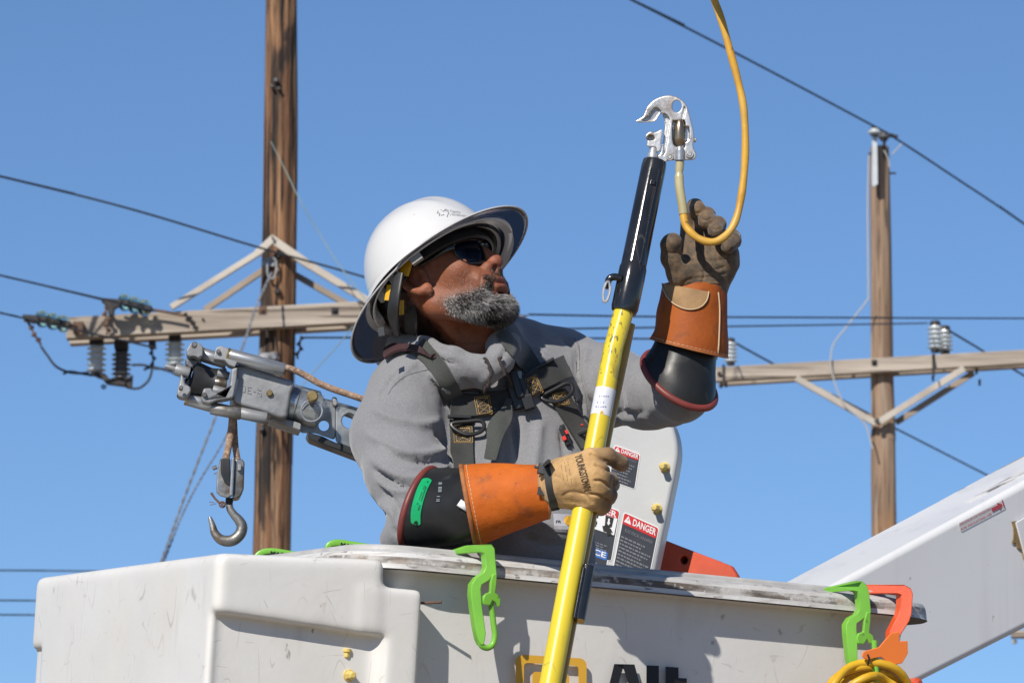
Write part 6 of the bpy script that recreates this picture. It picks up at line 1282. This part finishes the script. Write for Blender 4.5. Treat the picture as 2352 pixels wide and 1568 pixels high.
# ================================================================== grounding clamp
def Z7(x, y): return (1451.9 + x * .11574, 211.7 + y * .11574)
def poly_sdf(X, Y, poly):
    d = np.full(X.shape, 1e9, np.float32); s_ = np.ones(X.shape, np.float32); n = len(poly)
    for i in range(n):
        ax, ay = poly[i]; bx, by = poly[i - 1]; ex, ey = bx - ax, by - ay; wx, wy = X - ax, Y - ay; t = np.clip((wx * ex + wy * ey) / (ex * ex + ey * ey + 1e-9), 0, 1)
        d = np.minimum(d, (wx - ex * t) ** 2 + (wy - ey * t) ** 2); c1 = Y >= ay; c2 = Y < by; c3 = ex * wy > ey * wx; fl = (c1 & c2 & c3) | (~c1 & ~c2 & ~c3); s_ = np.where(fl, -s_, s_)
    return s_ * np.sqrt(d)
def casting(name, bounds, ops, mt, par, Y0, cell=.9, zr=(-20, 24)):
    s = SDF((bounds[0], zr[0], bounds[1]), (bounds[2], zr[1], bounds[3]), cell); X2, Z2 = s.X[:, 0, :], s.Z[:, 0, :]
    for op, poly, z0, z1, k, rd in ops:
        pd = poly_sdf(X2, Z2, [Z7(*q) for q in smooth_poly(poly)])[:, None, :] + rd; zd = np.abs(s.Y - (z0 + z1) / 2) - (z1 - z0) / 2 + rd
        d = np.sqrt(np.maximum(pd, 0) ** 2 + np.maximum(zd, 0) ** 2) + np.minimum(np.maximum(pd, zd), 0) - rd
        s.add(d, k) if op == 'add' else s.cut(d, k)
    v, f = s.mesh(); v = relax(v, f, 1); q = np.array([tuple(P(x, z, Y0 + y * .00067)) for x, y, z in v.tolist()]); return np_mesh(name, q, f[:, ::-1], mt, par)
def smooth_poly(p): return [(a, b) for a, b, c in smooth2(p, 2, True)]
clamp = thing('grounding_clamp', 'shiny metal grounding clamp with an open hook jaw atop the black stick head', 'clamp', tuple(P(1550, 370, 8.0)))
bodyp = [(50, 582), (215, 480), (280, 320), (400, 180), (560, 95), (700, 65), (820, 75), (950, 130), (1060, 230), (1120, 370), (1170, 560), (1212, 720), (1238, 950), (1212, 1010), (1225, 1120), (1275, 1220), (1262, 1310), (1180, 1350), (860, 1355), (700, 1370), (640, 1412), (550, 1370), (510, 1260), (575, 1180), (650, 700), (620, 520), (588, 415), (525, 480), (462, 578), (250, 606)]
casting('clamp_body', (1450, 210, 1604, 380), [('add', bodyp, -9, 15, 1, 3), ('cut', circ(890, 285, 92, 118, 20), -30, 40, 2, .5),
    ('cut', [(610, 430), (690, 450), (750, 560), (735, 700), (655, 1190), (600, 1210), (640, 800), (655, 600)], -30, 4, 2.5, .5), ('cut', [(800, 600), (840, 570), (1040, 560), (1060, 680), (1130, 690), (1130, 930), (1050, 1000), (1040, 1110), (860, 1080), (800, 950)], -30, 7, 3, 1),
    ('cut', [(1030, 300), (1060, 330), (1010, 560), (980, 560)], -30, -4, 3, 1), ('cut', [(330, 460), (400, 350), (480, 310), (570, 380), (500, 470), (440, 560), (270, 585), (200, 560)], -30, 1, 3, 1)], m_chrome, clamp, 8.0)
casting('lower_jaw', (1476, 290, 1530, 360), [('add', [(262, 880), (300, 815), (380, 775), (440, 800), (520, 770), (585, 735), (612, 800), (575, 1010), (585, 1080), (560, 1170), (490, 1185), (470, 1100), (340, 1090), (288, 1060), (300, 980)], -12, 8, 1, 3), ('cut', [(285, 900), (340, 845), (410, 850), (445, 900), (430, 950), (330, 960), (300, 950)], -30, 3, 2, 1)], m_chrome, clamp, 8.0)
def cyl7(name, a, b, r, Y, mt, prof=None, par=clamp):
    A, B_ = P(*Z7(*a), Y), P(*Z7(*b), Y); L_ = (B_ - A).length; R = r * .11574 * .00067; mb = MB(); mb.lathe(A, B_ - A, [(t * L_, k * R) for t, k in (prof or ((0, .9), (.03, 1), (.97, 1), (1, .9)))], 28); return mb.build(name, mt, par, ang=35)
cyl7('eye_screw', (400, 1340), (430, 1080), 85, 8.0, m_chrome); cyl7('screw_collar', (405, 1330), (412, 1220), 110, 8.0, m_chrome)
m_bronze = mat('bronze_stud', (.36, .28, .19), (.22, .17, .12), ns=20, rough=.3, metal=.9)
cyl7('terminal_stud', (930, 1060), (950, 560), 118, 8.0, m_bronze, ((0, .55), (.06, .8), (.25, 1), (.7, 1), (.92, .8), (1, .6))); cyl7('ferrule', (950, 1360), (950, 1080), 98, 7.995, m_roller, ((0, 1), (.7, 1), (.72, .85), (.9, .8), (1, .6)))
for x, y, r in ((750, 1285, 60), (1140, 1232, 62)):
    p = P(*Z7(x, y), 7.992); R = r * .11574 * .00067; mb = MB(); mb.tube([p + Vector((math.cos(a) * R, 0, math.sin(a) * R)) for a in [k * math.pi / 10 for k in range(20)]], R * .28, 8, closed=True); mb.lathe(p, (0, -1, 0), [(0, R * .7), (.002, R * .6)], 12); mb.build('set_screw', m_chrome, clamp)
mb = MB(); mb.lathe(P(*Z7(1225, 950), 8.0), (1, 0, 0), [(0, .004), (.003, .004), (.004, .002)], 12); mb.build('set_screw', m_chrome, clamp)
# ================================================================== ground cable
cable = thing('ground_cable', 'yellow cable looping from the metal clamp through the raised glove and up out of view', 'cable', tuple(P(1635, 557, 8.0)))
m_cab = mat('yellow_cable_jacket', (.66, .37, .045), (.52, .27, .035), ns=20, rough=.42, layers=[('blot', (.16, .08, .03), 50, .66, .72, (1, 1, 1), .8), ('blot', (.62, .45, .15), 12, .5, .7, (1, 1, .4), .5)], bump=(34, .0015))
m_slv = mat('aged_clear_sleeve', (.50, .44, .24), (.38, .33, .17), ns=16, rough=.3, coat=.3)
c_ = [(1562, 372, 7.997), (1560, 400, 7.997), (1561, 430, 7.996), (1567, 470, 7.995), (1573, 512, 7.993), (1584, 531, 7.991), (1603, 547, 7.990), (1630, 556, 7.990), (1655, 550, 7.991), (1677, 530, 7.994), (1692, 500, 7.998), (1702, 455, 8.0), (1709, 400, 8.0), (1712, 330, 8.0), (1708, 250, 8.0), (1696, 190, 8.0), (1676, 115, 8.0), (1658, 50, 8.0), (1636, -12, 8.0), (1604, -95, 7.88), (1570, -260, 7.45), (1550, -520, 6.8), (1560, -900, 6.0)]
q, _ = smooth([P(*p) for p in c_], 6); n1 = 4 * 6 - 3
mb = MB(); mb.tube(q[n1 - 1:], [.0060 + .0003 * math.sin(k * .7) for k in range(len(q[n1 - 1:]))], 16); mb.build('cable_run', m_cab, cable)
mb = MB(); mb.tube(q[:n1 + 1], [.0068] * 5 + [.0060] * 2 + [.0072] * (n1 + 1 - 7), 16); mb.build('clear_sleeve', m_slv, cable)
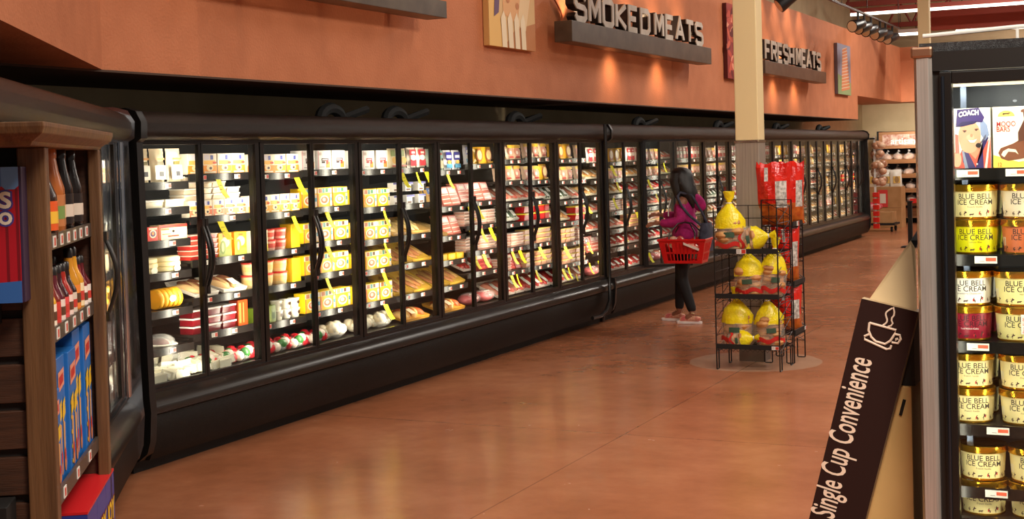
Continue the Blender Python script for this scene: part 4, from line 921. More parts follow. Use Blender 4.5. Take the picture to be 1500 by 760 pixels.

**********

### Task
Reproduce the entries above word for word. Pictures stay out.

### Solution to this problem
Write part 6 of the bpy script that recreates this picture. It picks up at line 1282. This part finishes the script. Write for Blender 4.5. Treat the picture as 2352 pixels wide and 1568 pixels high.
# ================================================================== grounding clamp
def Z7(x, y): return (1451.9 + x * .11574, 211.7 + y * .11574)
def poly_sdf(X, Y, poly):
    d = np.full(X.shape, 1e9, np.float32); s_ = np.ones(X.shape, np.float32); n = len(poly)
    for i in range(n):
        ax, ay = poly[i]; bx, by = poly[i - 1]; ex, ey = bx - ax, by - ay; wx, wy = X - ax, Y - ay; t = np.clip((wx * ex + wy * ey) / (ex * ex + ey * ey + 1e-9), 0, 1)
        d = np.minimum(d, (wx - ex * t) ** 2 + (wy - ey * t) ** 2); c1 = Y >= ay; c2 = Y < by; c3 = ex * wy > ey * wx; fl = (c1 & c2 & c3) | (~c1 & ~c2 & ~c3); s_ = np.where(fl, -s_, s_)
    return s_ * np.sqrt(d)
def casting(name, bounds, ops, mt, par, Y0, cell=.9, zr=(-20, 24)):
    s = SDF((bounds[0], zr[0], bounds[1]), (bounds[2], zr[1], bounds[3]), cell); X2, Z2 = s.X[:, 0, :], s.Z[:, 0, :]
    for op, poly, z0, z1, k, rd in ops:
        pd = poly_sdf(X2, Z2, [Z7(*q) for q in smooth_poly(poly)])[:, None, :] + rd; zd = np.abs(s.Y - (z0 + z1) / 2) - (z1 - z0) / 2 + rd
        d = np.sqrt(np.maximum(pd, 0) ** 2 + np.maximum(zd, 0) ** 2) + np.minimum(np.maximum(pd, zd), 0) - rd
        s.add(d, k) if op == 'add' else s.cut(d, k)
    v, f = s.mesh(); v = relax(v, f, 1); q = np.array([tuple(P(x, z, Y0 + y * .00067)) for x, y, z in v.tolist()]); return np_mesh(name, q, f[:, ::-1], mt, par)
def smooth_poly(p): return [(a, b) for a, b, c in smooth2(p, 2, True)]
clamp = thing('grounding_clamp', 'shiny metal grounding clamp with an open hook jaw atop the black stick head', 'clamp', tuple(P(1550, 370, 8.0)))
bodyp = [(50, 582), (215, 480), (280, 320), (400, 180), (560, 95), (700, 65), (820, 75), (950, 130), (1060, 230), (1120, 370), (1170, 560), (1212, 720), (1238, 950), (1212, 1010), (1225, 1120), (1275, 1220), (1262, 1310), (1180, 1350), (860, 1355), (700, 1370), (640, 1412), (550, 1370), (510, 1260), (575, 1180), (650, 700), (620, 520), (588, 415), (525, 480), (462, 578), (250, 606)]
casting('clamp_body', (1450, 210, 1604, 380), [('add', bodyp, -9, 15, 1, 3), ('cut', circ(890, 285, 92, 118, 20), -30, 40, 2, .5),
    ('cut', [(610, 430), (690, 450), (750, 560), (735, 700), (655, 1190), (600, 1210), (640, 800), (655, 600)], -30, 4, 2.5, .5), ('cut', [(800, 600), (840, 570), (1040, 560), (1060, 680), (1130, 690), (1130, 930), (1050, 1000), (1040, 1110), (860, 1080), (800, 950)], -30, 7, 3, 1),
    ('cut', [(1030, 300), (1060, 330), (1010, 560), (980, 560)], -30, -4, 3, 1), ('cut', [(330, 460), (400, 350), (480, 310), (570, 380), (500, 470), (440, 560), (270, 585), (200, 560)], -30, 1, 3, 1)], m_chrome, clamp, 8.0)
casting('lower_jaw', (1476, 290, 1530, 360), [('add', [(262, 880), (300, 815), (380, 775), (440, 800), (520, 770), (585, 735), (612, 800), (575, 1010), (585, 1080), (560, 1170), (490, 1185), (470, 1100), (340, 1090), (288, 1060), (300, 980)], -12, 8, 1, 3), ('cut', [(285, 900), (340, 845), (410, 850), (445, 900), (430, 950), (330, 960), (300, 950)], -30, 3, 2, 1)], m_chrome, clamp, 8.0)
def cyl7(name, a, b, r, Y, mt, prof=None, par=clamp):
    A, B_ = P(*Z7(*a), Y), P(*Z7(*b), Y); L_ = (B_ - A).length; R = r * .11574 * .00067; mb = MB(); mb.lathe(A, B_ - A, [(t * L_, k * R) for t, k in (prof or ((0, .9), (.03, 1), (.97, 1), (1, .9)))], 28); return mb.build(name, mt, par, ang=35)
cyl7('eye_screw', (400, 1340), (430, 1080), 85, 8.0, m_chrome); cyl7('screw_collar', (405, 1330), (412, 1220), 110, 8.0, m_chrome)
m_bronze = mat('bronze_stud', (.36, .28, .19), (.22, .17, .12), ns=20, rough=.3, metal=.9)
cyl7('terminal_stud', (930, 1060), (950, 560), 118, 8.0, m_bronze, ((0, .55), (.06, .8), (.25, 1), (.7, 1), (.92, .8), (1, .6))); cyl7('ferrule', (950, 1360), (950, 1080), 98, 7.995, m_roller, ((0, 1), (.7, 1), (.72, .85), (.9, .8), (1, .6)))
for x, y, r in ((750, 1285, 60), (1140, 1232, 62)):
    p = P(*Z7(x, y), 7.992); R = r * .11574 * .00067; mb = MB(); mb.tube([p + Vector((math.cos(a) * R, 0, math.sin(a) * R)) for a in [k * math.pi / 10 for k in range(20)]], R * .28, 8, closed=True); mb.lathe(p, (0, -1, 0), [(0, R * .7), (.002, R * .6)], 12); mb.build('set_screw', m_chrome, clamp)
mb = MB(); mb.lathe(P(*Z7(1225, 950), 8.0), (1, 0, 0), [(0, .004), (.003, .004), (.004, .002)], 12); mb.build('set_screw', m_chrome, clamp)
# ================================================================== ground cable
cable = thing('ground_cable', 'yellow cable looping from the metal clamp through the raised glove and up out of view', 'cable', tuple(P(1635, 557, 8.0)))
m_cab = mat('yellow_cable_jacket', (.66, .37, .045), (.52, .27, .035), ns=20, rough=.42, layers=[('blot', (.16, .08, .03), 50, .66, .72, (1, 1, 1), .8), ('blot', (.62, .45, .15), 12, .5, .7, (1, 1, .4), .5)], bump=(34, .0015))
m_slv = mat('aged_clear_sleeve', (.50, .44, .24), (.38, .33, .17), ns=16, rough=.3, coat=.3)
c_ = [(1562, 372, 7.997), (1560, 400, 7.997), (1561, 430, 7.996), (1567, 470, 7.995), (1573, 512, 7.993), (1584, 531, 7.991), (1603, 547, 7.990), (1630, 556, 7.990), (1655, 550, 7.991), (1677, 530, 7.994), (1692, 500, 7.998), (1702, 455, 8.0), (1709, 400, 8.0), (1712, 330, 8.0), (1708, 250, 8.0), (1696, 190, 8.0), (1676, 115, 8.0), (1658, 50, 8.0), (1636, -12, 8.0), (1604, -95, 7.88), (1570, -260, 7.45), (1550, -520, 6.8), (1560, -900, 6.0)]
q, _ = smooth([P(*p) for p in c_], 6); n1 = 4 * 6 - 3
mb = MB(); mb.tube(q[n1 - 1:], [.0060 + .0003 * math.sin(k * .7) for k in range(len(q[n1 - 1:]))], 16); mb.build('cable_run', m_cab, cable)
mb = MB(); mb.tube(q[:n1 + 1], [.0068] * 5 + [.0060] * 2 + [.0072] * (n1 + 1 - 7), 16); mb.build('clear_sleeve', m_slv, cable)
Continue the Blender Python script for this scene: part 4, from line 921. More parts follow. Use Blender 4.5. Take the picture to be 1500 by 760 pixels.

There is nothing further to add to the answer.